Lt. Col. Daniel L. Davis, Truth, lies and Afghanistan, Armed Forces Journal (February 2012)

 

A browser search easily turns up corroborating sources.

 

When the problem is disloyalty and significantly different cultural perspectives, one can “train” people out the wazoo and nothing is going to change.

 

The problem with the Afghan Army is not its alleged lack of courage — Afghanistan’s history puts the lie to that fabrication — but its non-Western packet of personal and social values.  In essence, to create a Western style Afghan Army would require acculturating Afghanis to a Western model that most of them disrespect.

 

Training a “good enough Afghan army” is not going to work, now or 10 years from now.
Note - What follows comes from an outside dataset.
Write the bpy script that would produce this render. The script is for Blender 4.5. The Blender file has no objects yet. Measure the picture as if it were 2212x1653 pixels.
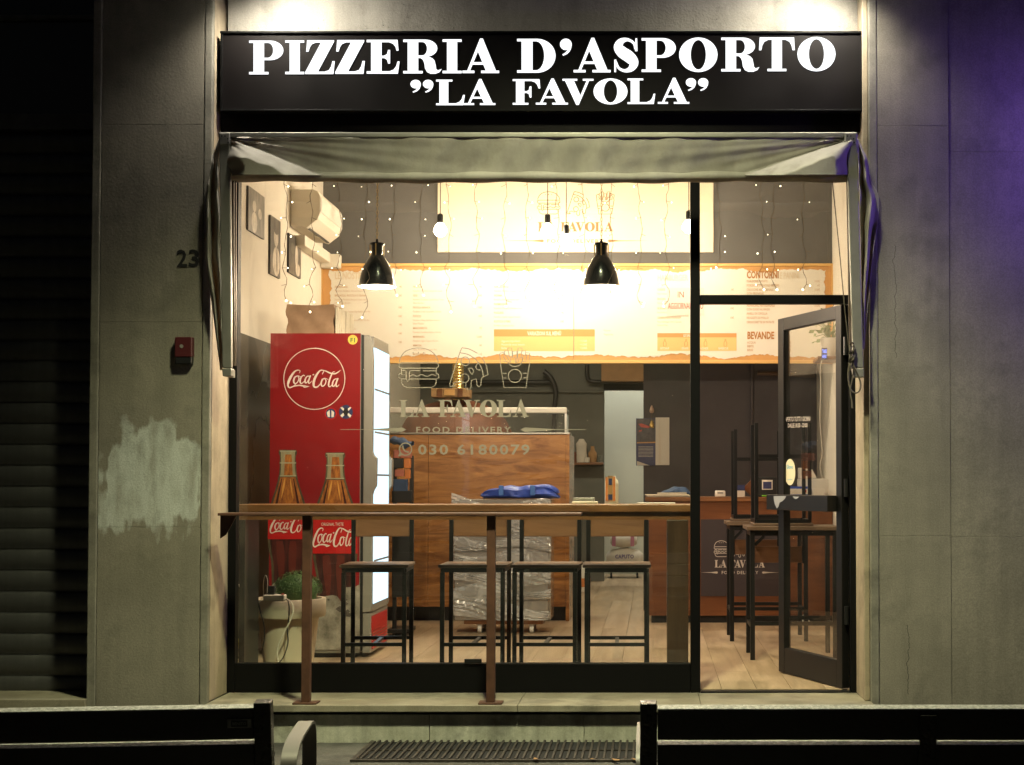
import bpy, math, random
from mathutils import Vector, Matrix
from mathutils.geometry import tessellate_polygon
random.seed(7)
SC = bpy.context.scene
C = SC.collection
R = math.radians

# ------------------------------------------------------------------ camera
# calibrated from the photograph: focal length, rising/shifted lens and a slight upward pitch
FPX, PPX, HOR, PITCH = 3270.0, 1410.0, 1044.0, R(1.65)
PPY = HOR - FPX * math.tan(PITCH)
EYE, CAMY, FL = 1.342, -8.3, 0.21          # eye height, camera y, shop floor height (pavement = 0)
cam_d = bpy.data.cameras.new('camera')
cam = bpy.data.objects.new('camera', cam_d); C.objects.link(cam)
cam.location = (0, CAMY, EYE)
cam.rotation_euler = (R(90) + PITCH, 0, 0)
cam_d.sensor_width = 36.0; cam_d.sensor_fit = 'HORIZONTAL'
cam_d.lens = 36.0 * FPX / 2212.0
cam_d.shift_x = (1106.0 - PPX) / 2212.0
cam_d.shift_y = (PPY - 826.5) / 2212.0
cam_d.clip_start = 0.05; cam_d.clip_end = 400
SC.camera = cam

# ------------------------------------------------------------------ world, exposure
world = bpy.data.worlds.new('World'); SC.world = world; world.use_nodes = True
wn = world.node_tree.nodes; wl = world.node_tree.links
sky = wn.new('ShaderNodeTexSky'); sky.sky_type = 'NISHITA'; sky.sun_disc = False
sky.sun_elevation = R(-3.0); sky.sun_rotation = R(200)
wl.new(sky.outputs[0], wn['Background'].inputs[0]); wn['Background'].inputs[1].default_value = 0.1
SC.view_settings.view_transform = 'Standard'; SC.view_settings.look = 'None'
SC.view_settings.exposure = 0.0; SC.view_settings.gamma = 1.0
SC.cycles.use_denoising = True
SC.cycles.max_bounces = 6; SC.cycles.diffuse_bounces = 4; SC.cycles.glossy_bounces = 3; SC.cycles.transparent_max_bounces = 12
SC.cycles.sample_clamp_indirect = 6.0; SC.cycles.use_light_tree = False
SC.cycles.caustics_reflective = False; SC.cycles.caustics_refractive = False
SC.render.film_transparent = False

def spot(name, loc, target, power, color, size, blend, radius=0.1):
    d = bpy.data.lights.new(name, 'SPOT'); d.energy = power; d.color = color
    d.spot_size = R(size); d.spot_blend = blend; d.shadow_soft_size = radius
    o = bpy.data.objects.new(name, d); C.objects.link(o); o.location = loc
    o.rotation_euler = (Vector(target) - Vector(loc)).to_track_quat('-Z', 'Y').to_euler()
    return o
# street lamp behind the photographer, to the right; its hood cuts off the upper wall
STREET = (-0.4, -2.9, 5.2)
spot('street_light', STREET, (-0.4, -1.6, 0), 1650, (1.0, 0.99, 0.60), 92, 0.9, 0.2)
WALLAMPS = [(-2.04, -0.53, 3.99), (0.92, -0.53, 3.99)]
for i, p in enumerate(WALLAMPS):
    spot('sign_light', p, (p[0] + (0.35, -0.35)[i], p[1] + 0.45, p[2] - 1.0), 56, (1.0, 0.93, 0.78), 158, 0.7, 0.035)
spot('violet_light', (2.70, -1.0, 3.1), (2.1, -0.2, 2.6), 56.0, (0.27, 0.14, 1.0), 165, 0.8, 0.06)

# ------------------------------------------------------------------ geometry helpers
_ct, _st = math.cos(PITCH), math.sin(PITCH)
def ray(u, v):
    dx = (u - PPX) / FPX; dy = (PPY - v) / FPX
    return Vector((dx, _ct - dy * _st, _st + dy * _ct))
def P(u, v, Y):
    """the world point seen at (u, v) of the measuring grid (photo 2212 wide) on the plane y = Y"""
    d = ray(u, v); s = (Y - CAMY) / d.y
    return Vector((d.x * s, Y, EYE + d.z * s))
def Yat(v, z):
    d = ray(PPX, v); return CAMY + d.y * (z - EYE) / d.z
def S(Y): return (Y - CAMY) / FPX * 1.0       # metres per grid pixel at depth Y (approx.)

def wloc(o):
    l = Vector((0, 0, 0))
    while o is not None:
        l += o.location; o = o.parent
    return l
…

The problem is not technical skill.  It is quasi-tribal and cultural outlook.

 

 

Element Two — “negotiate . . . power sharing with the Taliban”

 

This second clutching-at-straws proposal fails on the similar social grounds.

 

The Taliban may reach an agreement with NATO for purely tactical reasons.  But once NATO is gone, this motivated coalition of Islamic fundamentalists is going to go back to doing what it set out to do.

 

Religious motivation is arguably the most difficult to persuade against.

 

Why would anyone think that the Taliban’s spiritual and political ferocity is going to be tempered by a military opponent that this part of the world has more or less successfully culturally held off for more than 10 years?

 

The successful long-term pursuit of Element Two, except as a face-saving exit strategy, is hog-wash.

 

 

Element Three — “work with Afghanistan’s neighbors to build a firewall”

 

A combination of culture, tribalism, and national gamesmanship is the indefatigable enemy here, too.

 

This third element is almost incomprehensibly obtuse.  And it again points to America’s arrogantly held insistence that it is so powerful that it can ignore the historical and cultural realities that define the world

 

For example, American leadership has long been complaining about Pakistan’s intransigent two-faced game.  Support America with one hand, and defeat it by fostering unrest in Afghanistan with the other.

 

So, why would Pakistan (or any other nearby nation) change its self-interested perspective in order to accord with the United States’ incompatible one over the long haul?  Pakistan is going to go back, full-tilt, to doing what it does in Afghanistan, just as soon as the United States has left.  So will everyone else.

 

 

“But, Pete, isn’t this impoverished strategy the best thing we have left?”

 

No.  It is simply going to kill more of our own troops in return for a postponed and no better outcome.

 

When a situation is realistically trashed, it is better to call it so and leave, while preserving as many lives as one can.

 

The end goal in Afghanistan should be a tactically astute, troops-preserving retreat home.  It is not as if we cannot defend ourselves from terrorists here and by extending very limited military missions abroad.

 

Aiming for an unachievable result in Afghanistan only continues to prove how geopolitically stupid, self-interestedly cynical, callous, and hypocritical our leaders are.

 

 

The price of continuing to stall withdrawal

 

The price of continuing to stall the end of our occupation in Afghanistan is illustrated by Dana Milbank’s implied rebuttal to David Ignatius:

 

Citation

 

Dana Milbank, In Section 60, a silent search for meaning, Washington Post (13 March 2012)

 

“Section 60” is a location in Arlington National Cemetery.  It is where many of our Iraq and Afghanistan war dead are buried.

 

Milbank wrote, “[N]o policymaker should make a decision about the war without strolling through Section 60.”

 

The success of Milbank’s walk-through solution requires that our mostly self-serving policymakers understand the concept of ethical proportion.  The historical evidence is that they do not.

 

I suspect, instead, that a simple stroll in Section 60 would most likely result in more patriot bull-plop from our political leaders.  More speeches about the need for stalwart heroism in the face of their deliberately inculcated, excessively hyped fear.

 

It is as easy to misuse the military’s dead as it was to unnecessarily hazard them in life.

 

 

The moral? — When the plan does not fit the facts, it is worse than useless

 

The Afghanistan War has been a sad confirmation of humanity’s penchant for brutalizing stupidity.

 

It is time to recognize our clay feet, abandon hubris, and stop making noble-sounding, but irrelevant, excuses for continuing our presence there.

 

The geopolitical outcome in Afghanistan is going to be the same, whether we go now or later.  If we go now, more of our people will be alive, and our unavoidably bloody fingerprints will be on fewer innocents.

 

Most times — after making grievous errors in judgment — an efficient retreat from further harm is all that we can ask and achieve.

 

The honor of the fallen will remain intact because they served as ambassadors of the duty-courage-sacrifice concept that our leaders, and much of our public, have completely violated in their pursuit of personal greeds of various kinds.

 

The spirit of “semper fidelis,” and its colleague armed services parallels, are wasted on an American leadership comprised of murderously ambitious influence-peddlers.

 

At least in Arlington’s Section 60 the fallen are among their own again.

 

The stillness there speaks to those who would listen.